Classic Spanish FareFrench food has always been the gold standard in fine dining.  Over the years the fusion of French cuisine with flavors from around the world has bred a culture of ingenuity and dynamism that helped perpetuate French style cooking as the center for culinary excellence.  But recently some trends have started pointing in other directions, and author Michael Steinberger even argues in a new book that the decline of French cuisine will lead to the rise of Spanish fare.

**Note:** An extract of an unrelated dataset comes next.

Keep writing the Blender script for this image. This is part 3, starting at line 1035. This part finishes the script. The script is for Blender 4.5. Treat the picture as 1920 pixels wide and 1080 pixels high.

Stepping into the opening void is internationally renowned Spanish chef David Munoz, whose Asian/Spanish fusion restaurant in Madrid, Spain has earned wide accolades and remains booked months in advance.  Munoz is a devout follower of Asian style cooking, and has turned in time at prestigious Asian fusion restaurants like Nobu of London.  The result of his obsession with Asian cuisine is exciting and fresh Spanish style dishes heavily seasoned with the rich flavors of the Orient.

Spanish chefs and new Spanish-themed restaurants have been gaining notoriety in major U.S. cities like New York and Los Angeles.  For David Munoz, Spanish cuisine is less about Spain and more about combining flavors from all over the world to create exciting new cuisine.  And maybe the new found trendiness of Spanish food has less to do with the decline of the French and more to do with a new willingness by diners and chefs alike to try new combinations and types of flavors and foods.  In an increasingly globalized world, it seems the domination of the French is giving way to the fusion of the rest of the world’s cooking styles.